Thursday, October 6, 2011

lightsaber, rock cycle, seventh grade

i do not know the whole story behind why there are lightsabers in the desk, but there are two. they belong to the teacher who is in this classroom most of the day and we sometimes use them as swords when we are acting out macbeth. we have been acting out macbeth the last week or so.

our floor, the english floor, is a quiet haven in the midst of wildness. except for the seventh graders. they come up once a day, on a schedule skewed 30 minutes from our own, so that they barrel through the stairwell door and come howling into the hall en masse. because they are seventh graders they have been taught to wait outside a room until their teacher arrives. there is no telling what mayhem they might accidentally get themselves into if they enter a room without supervision. so every day, midway through macbeth, this slithering mass of chaos swirls around outside the space between their door and our door. and every day i try to think of a new way to scare them into quietness without completely ruining them. annoying as they are, they're more fragile than eleventh graders. they take everything to heart. they believe me when i say things.

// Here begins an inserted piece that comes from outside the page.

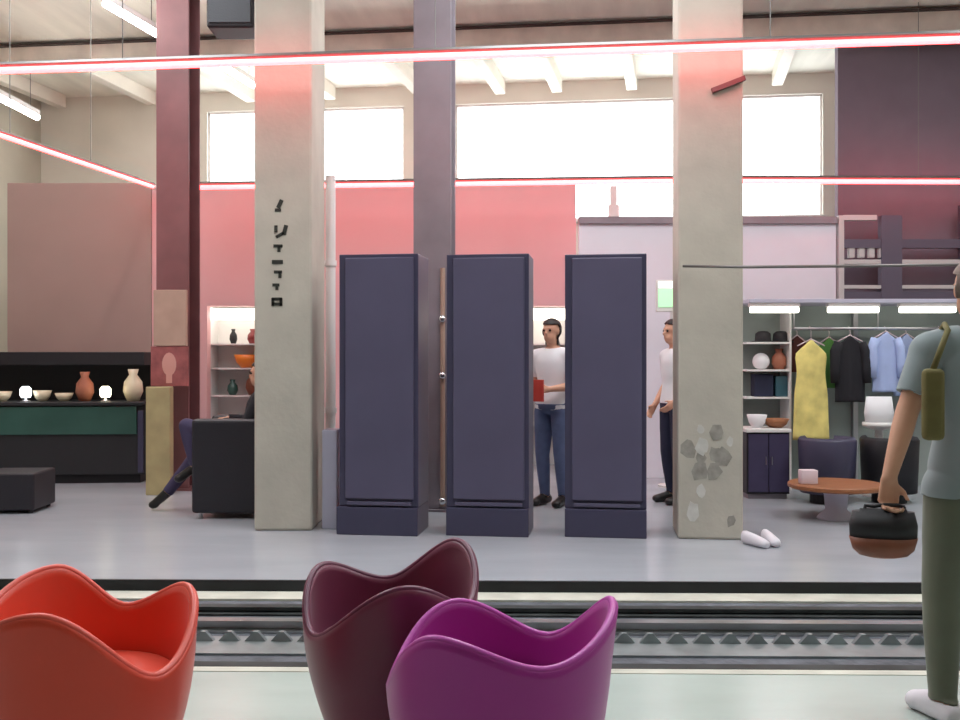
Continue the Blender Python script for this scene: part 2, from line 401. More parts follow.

a few days back we are in class and the lightsabers are leaned against a wall. the seventh grade horde comes up, giggling and shoving and howling. the other teacher is in the middle of macbeth so i do what i can. i leap out into the hallway brandishing a lightsaber. this is not what i have planned. it is just what happens. there is a great squealing among the children, not enough of it from fear. mostly they think it is fantastic that a teacher is threatening to destroy them with a lightsaber. they love it enough to find it in their still-beating hearts to be quieter so that i do not have to slay them. as though this is a gift to me. although one little boy comes dangerously close to begging to be slain. begging, i tell you.

so today when i show up at a seventh grade science class to read a test about rocks for a group of students, there is some buzz and chatter. i have forgotten my adventures on the english floor, forgotten my attempts to slay an entire class of seventh graders. but they have not. in particular, one little boy has not.

oh, no! he howls, his grin crawling to the edges of his round face. are you going to chase me with a lightsaber? i look over at him, confused a little, as we walk down the hall, ten or so of them and me, headed for the library. it takes me a second to remember waving the blue lightsaber around wildly while he stood in the door to the stairwell, laughing. his eyes are the same now as then, bright puppy eyes, sparkling with hope of a lightsaber appearing during a test on rocks.

i tell them i love rocks, love tests about rocks. i tell them i absolutely love to read tests about rocks more than most things. some of these things are true and some are not. it does not always matter with seventh graders whether everything you say is true. all that matters is that you say it passionately. so i read the test passionately, questions about sedimentary, ingeous, metamorphic rocks. questions about luster, about fracturing. they do not work all at the same rate and as they finish, they head, one by one, back to their science class. but the child who recognized me earlier sits, test situated neatly under his folded hands. he is finished. i'm waiting, he says, in case something happens. and he is serious. he knows very little about me but that i'm unpredictable and my unpredictability runs to what is, to him, a magnificent scale. i have weapons from the future and i have spared his life at least once when i didn't have to. i might do it again.

diagram from the kern river courier, because it's pretty
we turn to a page with a diagram of the rock cycle on it. i think of the shower curtains we've had, the sweetie and me. the frog life cycle. the new york city transit map. the water cycle. i think of how right now i'm dying for a periodic table shower curtain, how i'd like to have a shower curtain with this rock cycle on it. but i know better than to say so. i am not stupid. what i say instead is, man, i think i'm going to have to get me a tattoo of this rock cycle. it's soooooo cool. because a tattoo is far more fierce than a shower curtain. and there are giggles. wide eyes. one girl shakes her head. the waiting child's eyes get so big i worry they will leap out of his skull. the grown up in me worries he may go home and try to make his own rock cycle tattoo with a sharpie. the teacher in me realizes this would demonstrate clear knowledge of the rock cycle, not to mention impressive spatial organization.

when it is time to go back, he says it again. you're not going to chase me with a lightsaber, are you? he says it the way little kids you've just tossed into the swimming pool ask if you're going to toss them in again as they run up to you, panting and reeking of chlorine, arms outstretched for easy throwing. maybe, i say, smiling. because who can tell with seventh graders?